§ STATED EXERCISE
Review the material line by line. Identify and copy every line that contains the string "scene".

§ DATA EXCERPT
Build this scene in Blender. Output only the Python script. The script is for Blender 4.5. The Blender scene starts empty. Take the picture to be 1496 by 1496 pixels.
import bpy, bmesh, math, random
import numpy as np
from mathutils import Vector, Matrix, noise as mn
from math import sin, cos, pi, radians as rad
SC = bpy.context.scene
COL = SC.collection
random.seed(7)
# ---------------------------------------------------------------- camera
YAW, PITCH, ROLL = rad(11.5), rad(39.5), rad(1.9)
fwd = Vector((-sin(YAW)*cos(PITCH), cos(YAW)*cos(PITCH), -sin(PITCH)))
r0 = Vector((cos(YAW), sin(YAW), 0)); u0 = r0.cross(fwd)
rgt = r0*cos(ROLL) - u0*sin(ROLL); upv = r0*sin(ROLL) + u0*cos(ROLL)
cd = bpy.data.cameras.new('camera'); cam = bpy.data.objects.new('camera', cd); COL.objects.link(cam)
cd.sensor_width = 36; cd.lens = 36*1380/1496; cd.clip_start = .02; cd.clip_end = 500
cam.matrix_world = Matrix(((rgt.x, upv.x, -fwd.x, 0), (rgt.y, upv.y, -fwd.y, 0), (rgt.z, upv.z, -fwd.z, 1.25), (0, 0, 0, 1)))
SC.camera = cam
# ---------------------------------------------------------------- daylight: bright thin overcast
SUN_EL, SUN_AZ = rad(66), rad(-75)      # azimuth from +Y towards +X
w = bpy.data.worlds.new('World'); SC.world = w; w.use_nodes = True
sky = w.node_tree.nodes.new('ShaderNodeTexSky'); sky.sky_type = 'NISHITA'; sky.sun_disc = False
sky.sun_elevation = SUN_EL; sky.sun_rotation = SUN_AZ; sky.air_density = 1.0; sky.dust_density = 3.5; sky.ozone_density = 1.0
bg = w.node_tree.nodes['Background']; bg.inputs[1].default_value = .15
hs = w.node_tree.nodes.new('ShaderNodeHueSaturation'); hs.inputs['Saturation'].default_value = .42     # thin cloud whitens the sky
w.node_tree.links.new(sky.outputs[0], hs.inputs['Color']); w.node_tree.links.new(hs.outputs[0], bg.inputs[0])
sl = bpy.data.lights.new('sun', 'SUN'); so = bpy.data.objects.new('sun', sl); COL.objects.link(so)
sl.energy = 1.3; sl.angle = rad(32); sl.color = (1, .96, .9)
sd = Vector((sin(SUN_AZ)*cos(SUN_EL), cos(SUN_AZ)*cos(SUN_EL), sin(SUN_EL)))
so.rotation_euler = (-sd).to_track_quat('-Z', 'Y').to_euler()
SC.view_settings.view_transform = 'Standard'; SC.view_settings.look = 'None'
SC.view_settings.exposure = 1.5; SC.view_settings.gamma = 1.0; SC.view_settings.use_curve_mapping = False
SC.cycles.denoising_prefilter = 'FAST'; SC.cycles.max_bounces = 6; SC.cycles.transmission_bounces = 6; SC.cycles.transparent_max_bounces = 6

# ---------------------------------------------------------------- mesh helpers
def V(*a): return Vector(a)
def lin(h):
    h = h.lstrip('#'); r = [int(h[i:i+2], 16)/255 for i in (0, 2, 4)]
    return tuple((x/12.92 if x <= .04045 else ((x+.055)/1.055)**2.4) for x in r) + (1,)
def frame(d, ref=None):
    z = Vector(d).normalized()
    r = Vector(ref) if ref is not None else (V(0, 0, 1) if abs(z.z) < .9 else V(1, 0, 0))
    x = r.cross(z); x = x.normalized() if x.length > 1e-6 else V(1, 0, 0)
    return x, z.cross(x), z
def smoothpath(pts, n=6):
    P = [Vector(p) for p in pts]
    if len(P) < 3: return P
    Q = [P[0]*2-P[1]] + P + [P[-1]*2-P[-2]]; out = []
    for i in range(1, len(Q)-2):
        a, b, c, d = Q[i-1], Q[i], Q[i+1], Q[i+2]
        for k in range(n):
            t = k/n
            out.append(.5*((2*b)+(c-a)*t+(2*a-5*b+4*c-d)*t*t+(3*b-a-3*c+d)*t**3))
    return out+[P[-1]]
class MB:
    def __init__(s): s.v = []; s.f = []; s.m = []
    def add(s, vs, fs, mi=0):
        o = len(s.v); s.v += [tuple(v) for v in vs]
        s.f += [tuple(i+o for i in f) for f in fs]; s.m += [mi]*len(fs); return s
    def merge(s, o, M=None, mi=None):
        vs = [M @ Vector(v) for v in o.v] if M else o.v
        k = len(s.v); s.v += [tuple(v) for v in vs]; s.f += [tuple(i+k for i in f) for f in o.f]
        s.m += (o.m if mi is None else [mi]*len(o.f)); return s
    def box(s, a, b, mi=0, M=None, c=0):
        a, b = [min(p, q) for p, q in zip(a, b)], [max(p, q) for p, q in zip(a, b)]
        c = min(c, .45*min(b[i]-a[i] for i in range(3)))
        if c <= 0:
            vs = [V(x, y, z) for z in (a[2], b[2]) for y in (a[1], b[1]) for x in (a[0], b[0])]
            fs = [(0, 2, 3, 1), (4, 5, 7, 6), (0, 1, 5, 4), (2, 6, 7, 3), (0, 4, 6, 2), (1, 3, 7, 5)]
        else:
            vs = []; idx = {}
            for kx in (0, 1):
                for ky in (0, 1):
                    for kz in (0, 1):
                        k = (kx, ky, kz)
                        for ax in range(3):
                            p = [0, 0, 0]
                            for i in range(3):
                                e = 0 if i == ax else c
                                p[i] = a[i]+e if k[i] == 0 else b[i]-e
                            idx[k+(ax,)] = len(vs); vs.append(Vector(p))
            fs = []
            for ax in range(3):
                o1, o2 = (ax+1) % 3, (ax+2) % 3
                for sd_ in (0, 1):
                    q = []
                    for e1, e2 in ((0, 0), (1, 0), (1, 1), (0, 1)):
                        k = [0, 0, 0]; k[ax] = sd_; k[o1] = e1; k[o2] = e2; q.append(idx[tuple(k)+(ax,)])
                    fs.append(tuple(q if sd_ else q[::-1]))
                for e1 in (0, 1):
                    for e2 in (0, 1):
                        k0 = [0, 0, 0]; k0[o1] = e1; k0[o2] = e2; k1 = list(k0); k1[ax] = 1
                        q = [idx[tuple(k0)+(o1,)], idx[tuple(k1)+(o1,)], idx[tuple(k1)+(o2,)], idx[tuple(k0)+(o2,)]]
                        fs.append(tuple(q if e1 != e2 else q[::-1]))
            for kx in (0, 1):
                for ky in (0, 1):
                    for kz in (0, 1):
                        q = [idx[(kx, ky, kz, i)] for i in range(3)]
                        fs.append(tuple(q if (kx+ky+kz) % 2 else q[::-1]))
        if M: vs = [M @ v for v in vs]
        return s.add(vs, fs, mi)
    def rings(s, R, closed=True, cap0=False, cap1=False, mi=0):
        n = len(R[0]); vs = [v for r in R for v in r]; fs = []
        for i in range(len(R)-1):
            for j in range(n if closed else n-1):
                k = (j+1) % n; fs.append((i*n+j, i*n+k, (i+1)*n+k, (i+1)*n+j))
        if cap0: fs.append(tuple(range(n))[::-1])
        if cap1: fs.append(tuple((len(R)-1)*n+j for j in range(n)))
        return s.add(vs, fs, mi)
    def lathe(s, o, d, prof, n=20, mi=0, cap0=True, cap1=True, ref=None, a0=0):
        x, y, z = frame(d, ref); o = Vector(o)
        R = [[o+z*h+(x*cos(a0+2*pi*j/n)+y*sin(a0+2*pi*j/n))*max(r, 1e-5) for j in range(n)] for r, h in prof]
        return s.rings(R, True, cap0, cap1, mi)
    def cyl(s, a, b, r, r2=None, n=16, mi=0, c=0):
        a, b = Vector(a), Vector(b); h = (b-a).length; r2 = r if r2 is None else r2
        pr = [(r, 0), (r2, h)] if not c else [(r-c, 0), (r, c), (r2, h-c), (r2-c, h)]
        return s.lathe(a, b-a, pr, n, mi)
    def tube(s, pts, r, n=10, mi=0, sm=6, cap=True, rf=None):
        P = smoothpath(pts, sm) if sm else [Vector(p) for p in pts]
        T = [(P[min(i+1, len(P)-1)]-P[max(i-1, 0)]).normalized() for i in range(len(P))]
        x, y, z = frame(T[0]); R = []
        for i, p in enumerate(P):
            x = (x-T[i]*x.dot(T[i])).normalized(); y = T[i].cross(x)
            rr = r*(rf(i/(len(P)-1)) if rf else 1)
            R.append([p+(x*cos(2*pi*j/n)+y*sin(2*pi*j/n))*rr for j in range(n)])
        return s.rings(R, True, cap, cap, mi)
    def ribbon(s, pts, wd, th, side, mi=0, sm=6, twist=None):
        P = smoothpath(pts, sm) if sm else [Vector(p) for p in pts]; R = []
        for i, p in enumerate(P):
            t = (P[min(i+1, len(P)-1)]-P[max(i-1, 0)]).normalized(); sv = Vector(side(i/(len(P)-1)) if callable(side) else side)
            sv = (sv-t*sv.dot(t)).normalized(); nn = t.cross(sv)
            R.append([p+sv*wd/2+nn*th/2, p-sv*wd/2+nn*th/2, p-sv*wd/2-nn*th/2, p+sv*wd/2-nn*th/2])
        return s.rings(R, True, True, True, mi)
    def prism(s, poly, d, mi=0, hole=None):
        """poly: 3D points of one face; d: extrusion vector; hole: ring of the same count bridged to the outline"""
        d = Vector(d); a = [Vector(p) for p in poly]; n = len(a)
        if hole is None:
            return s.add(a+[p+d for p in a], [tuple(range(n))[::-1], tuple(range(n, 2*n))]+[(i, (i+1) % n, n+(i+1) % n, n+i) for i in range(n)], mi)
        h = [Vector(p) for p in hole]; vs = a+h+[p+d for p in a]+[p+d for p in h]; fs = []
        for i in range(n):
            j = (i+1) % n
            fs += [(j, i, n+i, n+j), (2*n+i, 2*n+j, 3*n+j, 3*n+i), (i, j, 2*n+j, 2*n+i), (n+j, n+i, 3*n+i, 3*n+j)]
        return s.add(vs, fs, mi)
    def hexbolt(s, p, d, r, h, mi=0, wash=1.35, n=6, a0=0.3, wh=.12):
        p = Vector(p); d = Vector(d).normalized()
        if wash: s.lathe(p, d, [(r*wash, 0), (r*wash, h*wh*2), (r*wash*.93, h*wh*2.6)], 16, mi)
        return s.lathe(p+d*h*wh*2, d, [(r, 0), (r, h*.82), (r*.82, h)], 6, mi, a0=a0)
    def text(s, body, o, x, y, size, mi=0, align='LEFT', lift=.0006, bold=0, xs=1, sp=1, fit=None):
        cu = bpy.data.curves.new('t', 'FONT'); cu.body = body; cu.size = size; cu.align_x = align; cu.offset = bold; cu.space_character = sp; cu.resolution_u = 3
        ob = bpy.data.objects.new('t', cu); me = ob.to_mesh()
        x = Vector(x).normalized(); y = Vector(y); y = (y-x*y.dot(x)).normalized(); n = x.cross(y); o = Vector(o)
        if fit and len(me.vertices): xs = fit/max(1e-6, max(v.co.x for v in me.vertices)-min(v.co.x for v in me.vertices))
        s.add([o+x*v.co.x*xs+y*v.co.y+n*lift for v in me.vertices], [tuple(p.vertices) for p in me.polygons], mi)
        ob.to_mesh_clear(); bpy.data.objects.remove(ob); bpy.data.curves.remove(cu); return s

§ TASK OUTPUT
Build this scene in Blender. Output only the Python script. The script is for Blender 4.5. The Blender scene starts empty. Take the picture to be 1496 by 1496 pixels.
SC = bpy.context.scene